- RAW DATA
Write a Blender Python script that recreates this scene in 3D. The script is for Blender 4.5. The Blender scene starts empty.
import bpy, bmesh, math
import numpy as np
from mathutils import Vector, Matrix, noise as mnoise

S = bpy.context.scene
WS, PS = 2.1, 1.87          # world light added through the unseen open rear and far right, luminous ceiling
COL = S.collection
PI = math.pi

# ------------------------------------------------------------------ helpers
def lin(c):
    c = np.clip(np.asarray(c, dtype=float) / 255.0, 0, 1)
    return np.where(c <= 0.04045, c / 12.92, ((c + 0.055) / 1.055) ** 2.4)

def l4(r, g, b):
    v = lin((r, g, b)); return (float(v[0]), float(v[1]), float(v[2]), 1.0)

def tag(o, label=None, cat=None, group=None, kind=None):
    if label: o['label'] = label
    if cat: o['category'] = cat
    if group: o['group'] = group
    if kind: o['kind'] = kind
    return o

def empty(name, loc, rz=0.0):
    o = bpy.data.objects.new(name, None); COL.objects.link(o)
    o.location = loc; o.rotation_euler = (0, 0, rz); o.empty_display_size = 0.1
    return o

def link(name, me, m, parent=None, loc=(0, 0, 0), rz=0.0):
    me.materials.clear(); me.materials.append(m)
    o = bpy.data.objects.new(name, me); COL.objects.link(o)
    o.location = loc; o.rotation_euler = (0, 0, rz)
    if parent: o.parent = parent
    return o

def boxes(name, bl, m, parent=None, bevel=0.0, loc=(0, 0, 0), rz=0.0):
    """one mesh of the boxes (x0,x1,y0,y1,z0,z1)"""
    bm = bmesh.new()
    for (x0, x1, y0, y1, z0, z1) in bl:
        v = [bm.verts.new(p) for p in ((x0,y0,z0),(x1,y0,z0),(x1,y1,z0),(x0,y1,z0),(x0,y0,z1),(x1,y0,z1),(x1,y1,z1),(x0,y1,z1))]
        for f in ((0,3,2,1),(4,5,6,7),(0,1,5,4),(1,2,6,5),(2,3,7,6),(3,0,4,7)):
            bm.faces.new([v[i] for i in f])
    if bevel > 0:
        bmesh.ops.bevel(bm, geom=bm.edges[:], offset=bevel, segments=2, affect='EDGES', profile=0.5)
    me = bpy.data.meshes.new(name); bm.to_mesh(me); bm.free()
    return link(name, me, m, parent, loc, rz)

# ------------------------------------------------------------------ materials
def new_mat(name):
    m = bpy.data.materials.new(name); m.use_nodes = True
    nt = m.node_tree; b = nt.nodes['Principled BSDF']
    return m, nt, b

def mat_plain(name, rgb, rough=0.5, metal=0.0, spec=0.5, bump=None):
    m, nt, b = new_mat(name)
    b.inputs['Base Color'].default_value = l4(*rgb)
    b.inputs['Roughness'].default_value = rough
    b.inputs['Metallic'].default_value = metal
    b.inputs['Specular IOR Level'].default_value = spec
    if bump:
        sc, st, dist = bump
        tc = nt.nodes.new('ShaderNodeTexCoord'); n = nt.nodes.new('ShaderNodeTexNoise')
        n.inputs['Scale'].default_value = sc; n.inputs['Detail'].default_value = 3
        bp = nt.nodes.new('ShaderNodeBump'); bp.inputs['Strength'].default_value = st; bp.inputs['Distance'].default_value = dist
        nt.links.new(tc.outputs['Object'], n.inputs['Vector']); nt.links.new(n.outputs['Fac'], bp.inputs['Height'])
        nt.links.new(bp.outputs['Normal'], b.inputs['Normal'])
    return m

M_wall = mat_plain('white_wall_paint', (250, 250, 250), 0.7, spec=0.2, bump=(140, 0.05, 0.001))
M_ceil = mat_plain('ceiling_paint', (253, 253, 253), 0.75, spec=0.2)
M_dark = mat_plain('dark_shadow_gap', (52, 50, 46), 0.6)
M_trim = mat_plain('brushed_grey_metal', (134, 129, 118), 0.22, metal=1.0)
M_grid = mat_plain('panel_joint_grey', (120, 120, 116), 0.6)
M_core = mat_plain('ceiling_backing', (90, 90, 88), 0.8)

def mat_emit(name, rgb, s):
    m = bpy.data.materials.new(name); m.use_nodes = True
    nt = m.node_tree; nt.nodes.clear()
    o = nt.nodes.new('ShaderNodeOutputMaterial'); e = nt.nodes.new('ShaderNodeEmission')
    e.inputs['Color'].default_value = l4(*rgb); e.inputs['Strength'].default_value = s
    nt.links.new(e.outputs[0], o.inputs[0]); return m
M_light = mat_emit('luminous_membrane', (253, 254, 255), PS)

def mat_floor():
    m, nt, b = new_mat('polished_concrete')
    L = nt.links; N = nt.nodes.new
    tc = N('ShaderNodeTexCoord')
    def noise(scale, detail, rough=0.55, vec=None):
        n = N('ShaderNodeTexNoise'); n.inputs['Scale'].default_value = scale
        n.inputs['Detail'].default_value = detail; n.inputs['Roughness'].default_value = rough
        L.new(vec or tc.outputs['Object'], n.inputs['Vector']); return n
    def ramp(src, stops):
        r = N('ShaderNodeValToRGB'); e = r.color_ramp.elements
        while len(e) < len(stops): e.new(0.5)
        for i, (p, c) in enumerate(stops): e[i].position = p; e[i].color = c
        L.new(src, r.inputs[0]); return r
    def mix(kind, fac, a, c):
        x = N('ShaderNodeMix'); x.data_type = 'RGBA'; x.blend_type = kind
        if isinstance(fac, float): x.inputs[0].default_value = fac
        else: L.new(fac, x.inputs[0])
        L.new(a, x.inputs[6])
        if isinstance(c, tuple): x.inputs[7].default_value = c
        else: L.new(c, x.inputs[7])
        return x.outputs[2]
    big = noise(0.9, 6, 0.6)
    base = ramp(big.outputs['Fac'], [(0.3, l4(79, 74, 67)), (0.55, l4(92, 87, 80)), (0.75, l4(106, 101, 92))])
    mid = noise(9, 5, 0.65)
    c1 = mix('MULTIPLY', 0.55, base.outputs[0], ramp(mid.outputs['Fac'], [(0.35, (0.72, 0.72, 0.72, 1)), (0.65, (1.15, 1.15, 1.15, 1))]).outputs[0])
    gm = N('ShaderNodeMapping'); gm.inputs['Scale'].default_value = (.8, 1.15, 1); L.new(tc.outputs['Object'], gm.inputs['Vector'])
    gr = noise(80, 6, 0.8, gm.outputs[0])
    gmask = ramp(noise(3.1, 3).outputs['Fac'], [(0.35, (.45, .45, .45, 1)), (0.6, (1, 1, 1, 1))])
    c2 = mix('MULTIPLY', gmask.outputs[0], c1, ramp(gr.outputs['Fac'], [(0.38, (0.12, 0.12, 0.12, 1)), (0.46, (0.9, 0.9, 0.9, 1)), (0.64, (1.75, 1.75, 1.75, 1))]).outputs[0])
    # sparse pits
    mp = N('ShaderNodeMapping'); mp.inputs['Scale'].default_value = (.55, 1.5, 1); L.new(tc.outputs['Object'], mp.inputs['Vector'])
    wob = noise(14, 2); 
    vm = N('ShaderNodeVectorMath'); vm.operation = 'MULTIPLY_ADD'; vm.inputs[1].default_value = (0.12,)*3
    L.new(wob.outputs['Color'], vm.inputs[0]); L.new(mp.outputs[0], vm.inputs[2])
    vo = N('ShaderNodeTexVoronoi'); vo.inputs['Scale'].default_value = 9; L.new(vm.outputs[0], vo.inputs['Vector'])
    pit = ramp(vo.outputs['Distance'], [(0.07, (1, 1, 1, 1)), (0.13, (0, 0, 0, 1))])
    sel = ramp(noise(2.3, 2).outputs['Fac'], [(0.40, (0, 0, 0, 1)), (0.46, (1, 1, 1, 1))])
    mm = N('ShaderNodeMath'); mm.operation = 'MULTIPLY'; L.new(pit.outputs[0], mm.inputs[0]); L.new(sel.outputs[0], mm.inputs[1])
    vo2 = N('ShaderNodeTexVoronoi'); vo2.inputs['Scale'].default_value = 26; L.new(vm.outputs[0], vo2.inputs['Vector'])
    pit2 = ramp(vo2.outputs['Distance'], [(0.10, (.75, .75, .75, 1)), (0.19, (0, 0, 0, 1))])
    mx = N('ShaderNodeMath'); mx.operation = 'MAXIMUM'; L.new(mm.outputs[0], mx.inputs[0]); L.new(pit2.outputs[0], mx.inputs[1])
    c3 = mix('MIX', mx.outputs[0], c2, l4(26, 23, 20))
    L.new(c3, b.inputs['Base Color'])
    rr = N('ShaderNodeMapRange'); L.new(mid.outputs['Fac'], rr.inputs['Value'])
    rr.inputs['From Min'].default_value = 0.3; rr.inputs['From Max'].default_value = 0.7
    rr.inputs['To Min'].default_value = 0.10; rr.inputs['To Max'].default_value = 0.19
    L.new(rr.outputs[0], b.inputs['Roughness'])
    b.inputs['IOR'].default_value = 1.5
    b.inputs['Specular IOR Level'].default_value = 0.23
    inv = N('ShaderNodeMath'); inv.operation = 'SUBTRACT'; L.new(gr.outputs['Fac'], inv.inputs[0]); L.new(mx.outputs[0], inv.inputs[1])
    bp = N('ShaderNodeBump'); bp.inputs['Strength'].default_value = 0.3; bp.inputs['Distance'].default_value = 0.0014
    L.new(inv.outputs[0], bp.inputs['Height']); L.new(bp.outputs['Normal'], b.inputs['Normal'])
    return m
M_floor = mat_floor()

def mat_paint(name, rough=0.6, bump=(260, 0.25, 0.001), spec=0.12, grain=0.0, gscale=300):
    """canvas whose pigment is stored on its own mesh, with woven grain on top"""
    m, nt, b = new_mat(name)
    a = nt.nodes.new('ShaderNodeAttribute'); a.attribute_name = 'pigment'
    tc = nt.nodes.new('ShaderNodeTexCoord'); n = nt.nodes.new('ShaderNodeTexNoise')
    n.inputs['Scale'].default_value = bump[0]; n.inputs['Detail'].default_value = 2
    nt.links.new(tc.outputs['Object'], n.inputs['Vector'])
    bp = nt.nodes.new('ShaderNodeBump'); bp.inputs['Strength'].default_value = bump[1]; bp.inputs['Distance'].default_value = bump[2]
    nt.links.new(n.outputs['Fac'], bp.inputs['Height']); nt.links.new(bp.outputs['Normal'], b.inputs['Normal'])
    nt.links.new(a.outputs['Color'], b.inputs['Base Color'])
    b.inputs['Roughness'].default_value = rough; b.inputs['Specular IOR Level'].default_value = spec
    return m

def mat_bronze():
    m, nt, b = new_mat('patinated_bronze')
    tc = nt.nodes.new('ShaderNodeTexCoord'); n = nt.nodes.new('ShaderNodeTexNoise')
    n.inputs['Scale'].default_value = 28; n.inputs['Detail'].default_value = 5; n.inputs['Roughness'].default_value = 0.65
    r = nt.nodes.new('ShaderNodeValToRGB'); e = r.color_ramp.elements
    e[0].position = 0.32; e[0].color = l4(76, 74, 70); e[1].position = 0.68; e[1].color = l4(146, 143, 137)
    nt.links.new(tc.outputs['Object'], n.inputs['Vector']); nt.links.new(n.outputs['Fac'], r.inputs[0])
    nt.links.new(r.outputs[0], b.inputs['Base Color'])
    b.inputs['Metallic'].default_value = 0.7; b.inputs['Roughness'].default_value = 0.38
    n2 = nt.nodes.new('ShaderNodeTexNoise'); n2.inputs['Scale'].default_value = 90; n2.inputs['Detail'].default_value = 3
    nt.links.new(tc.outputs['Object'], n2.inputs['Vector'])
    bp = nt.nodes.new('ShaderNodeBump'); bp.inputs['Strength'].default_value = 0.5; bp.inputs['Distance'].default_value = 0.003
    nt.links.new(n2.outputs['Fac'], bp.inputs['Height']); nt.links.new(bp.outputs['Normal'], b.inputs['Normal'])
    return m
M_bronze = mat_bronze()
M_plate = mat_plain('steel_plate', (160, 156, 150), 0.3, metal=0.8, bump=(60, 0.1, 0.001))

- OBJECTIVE
Up to and including the line with "v = lin((r, g, b));", repeat the data exactly, starting from its first line; nothing else belongs in the response.

- RESPONSE TO THE EXERCISE
Write a Blender Python script that recreates this scene in 3D. The script is for Blender 4.5. The Blender scene starts empty.
import bpy, bmesh, math
import numpy as np
from mathutils import Vector, Matrix, noise as mnoise

S = bpy.context.scene
WS, PS = 2.1, 1.87          # world light added through the unseen open rear and far right, luminous ceiling
COL = S.collection
PI = math.pi

# ------------------------------------------------------------------ helpers
def lin(c):
    c = np.clip(np.asarray(c, dtype=float) / 255.0, 0, 1)
    return np.where(c <= 0.04045, c / 12.92, ((c + 0.055) / 1.055) ** 2.4)

def l4(r, g, b):
    v = lin((r, g, b)); return (float(v[0]), float(v[1]), float(v[2]), 1.0)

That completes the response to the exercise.